Freire sumirá da história, Raduan permanece, diz escritora portuguesa

Em artigo publicado nesta segunda-feira (20) no jornal português Público, a jornalista e escritora Alexandra Lucas Coelho comentou a polêmica em que o ministro da Cultura brasileiro, Roberto Freire (PPS-SP) se envolveu ao entregar o Prêmio Camões na última sexta (17) ao escritor Raduan Nassar. Para ela, Freire "sumirá da história, mas a obra do premiado ficará".

Raduan Nassar - Mario Miranda Filho

No evento, o autor de “Lavoura Arcaica” fez duras críticas ao golpe no Brasil e ao governo de Michel Temer, sendo rebatido por Freire, que brigou com a plateia presente e chegou a sugerir que Nassar devolvesse o prêmio, concedido por Lisboa e Brasília.

“Claro que o ministro sumirá da história e a obra do premiado fica, enquanto houver alguma forma de livro no planeta. Para os livros de Raduan Nassar é indiferente o que passou na sexta. Mas a nós, contemporâneos, importa, sim, que um membro do poder político abuse do cargo, confundindo, distorcendo e agredindo um criador como Raduan, protagonista único da cerimônia, que lhe devia merecer, no mínimo, silêncio. Não cabe ao ministro aprovar ou reprovar o discurso do premiado, não lhe cabe responder”, diz Alexandra.

“A cerimônia de entrega do Prêmio Camões, o maior da língua portuguesa, sexta-feira passada, em São Paulo, foi um retrato do que está em curso no Brasil, mas não só. Revelou a que ponto um ministro não distingue Estado e governo, confundindo-se a si mesmo com um prêmio. É como querer separar cultura e política leva a uma política sem cultura”, diz.

A escritora chama Freire de “megalômano” e diz que, para ele, “quem critica este governo [o de Michel Temer] dá mau exemplo” e que o prêmio é dado pelos governantes. “Em suma, não é de espantar que o megalómano ministro venha a dizer: o prêmio, fui eu”, diz.

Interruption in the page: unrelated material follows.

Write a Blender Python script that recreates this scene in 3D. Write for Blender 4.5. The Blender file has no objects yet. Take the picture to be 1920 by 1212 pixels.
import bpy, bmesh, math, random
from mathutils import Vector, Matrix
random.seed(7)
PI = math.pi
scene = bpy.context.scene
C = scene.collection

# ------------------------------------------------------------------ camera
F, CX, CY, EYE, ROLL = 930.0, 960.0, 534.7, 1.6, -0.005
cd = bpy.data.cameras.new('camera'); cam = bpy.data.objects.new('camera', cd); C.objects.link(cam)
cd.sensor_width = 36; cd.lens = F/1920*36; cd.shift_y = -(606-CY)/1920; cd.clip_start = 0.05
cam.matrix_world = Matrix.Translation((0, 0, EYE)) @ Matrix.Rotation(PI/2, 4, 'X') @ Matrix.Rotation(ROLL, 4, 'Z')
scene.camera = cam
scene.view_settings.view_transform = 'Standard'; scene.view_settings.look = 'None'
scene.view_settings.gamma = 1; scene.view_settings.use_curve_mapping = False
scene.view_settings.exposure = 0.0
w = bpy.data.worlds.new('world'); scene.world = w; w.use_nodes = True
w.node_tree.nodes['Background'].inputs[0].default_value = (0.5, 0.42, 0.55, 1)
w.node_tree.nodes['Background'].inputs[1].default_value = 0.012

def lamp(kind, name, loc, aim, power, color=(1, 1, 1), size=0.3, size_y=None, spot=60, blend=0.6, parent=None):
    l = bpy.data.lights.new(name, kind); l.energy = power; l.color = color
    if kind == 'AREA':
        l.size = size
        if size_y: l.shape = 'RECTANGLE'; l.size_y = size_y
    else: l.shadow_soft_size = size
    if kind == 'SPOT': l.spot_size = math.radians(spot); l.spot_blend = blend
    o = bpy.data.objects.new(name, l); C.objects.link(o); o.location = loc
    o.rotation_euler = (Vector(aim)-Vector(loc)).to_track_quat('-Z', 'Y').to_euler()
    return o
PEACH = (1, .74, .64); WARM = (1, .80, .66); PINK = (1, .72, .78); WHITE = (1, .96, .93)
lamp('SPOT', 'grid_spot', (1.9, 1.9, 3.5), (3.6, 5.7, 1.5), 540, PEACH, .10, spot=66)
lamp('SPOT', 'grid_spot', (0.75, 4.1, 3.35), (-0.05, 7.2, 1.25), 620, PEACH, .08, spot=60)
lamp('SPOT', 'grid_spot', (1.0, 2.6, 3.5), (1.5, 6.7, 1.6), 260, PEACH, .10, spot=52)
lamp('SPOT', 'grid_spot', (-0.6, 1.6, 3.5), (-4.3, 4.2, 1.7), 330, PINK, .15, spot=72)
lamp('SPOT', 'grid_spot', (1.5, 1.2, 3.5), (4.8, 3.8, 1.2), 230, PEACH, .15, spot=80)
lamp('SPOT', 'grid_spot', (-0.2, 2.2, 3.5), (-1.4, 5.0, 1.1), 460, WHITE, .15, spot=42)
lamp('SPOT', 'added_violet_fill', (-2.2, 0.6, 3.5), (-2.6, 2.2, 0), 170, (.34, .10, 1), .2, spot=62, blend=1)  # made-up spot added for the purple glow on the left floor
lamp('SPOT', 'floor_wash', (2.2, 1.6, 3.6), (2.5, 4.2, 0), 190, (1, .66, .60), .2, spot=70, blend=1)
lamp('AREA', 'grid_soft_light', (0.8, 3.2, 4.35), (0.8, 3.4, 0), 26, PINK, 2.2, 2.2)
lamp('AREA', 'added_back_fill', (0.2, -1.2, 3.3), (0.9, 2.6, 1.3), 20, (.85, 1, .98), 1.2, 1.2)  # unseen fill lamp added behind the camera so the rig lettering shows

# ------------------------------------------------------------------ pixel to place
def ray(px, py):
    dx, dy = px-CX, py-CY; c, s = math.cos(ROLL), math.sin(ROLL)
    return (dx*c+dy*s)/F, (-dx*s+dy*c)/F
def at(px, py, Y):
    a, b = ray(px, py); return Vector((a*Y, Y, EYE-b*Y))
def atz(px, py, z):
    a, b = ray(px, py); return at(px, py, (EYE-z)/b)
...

Alexandra lembra que Roberto Freire é a “segunda tentativa de ministro da Cultura” de Temer – o primeiro, Marcelo Calero, pediu demissão após, segundo ele, se recusar a interferir no Iphan (Instituto do Patrimônio Histórico e Artístico Nacional) a pedido do então ministro Geddel Vieira Lima (PMDB-BA) para liberar as obras de um edifício onde o correligionário de Temer tem um apartamento, em Salvador. “Seja por isso, seja porque Michel Temer & Cia receavam o que Raduan pudesse dizer, a entrega do Prêmio Camões só aconteceu agora”, diz a escritora.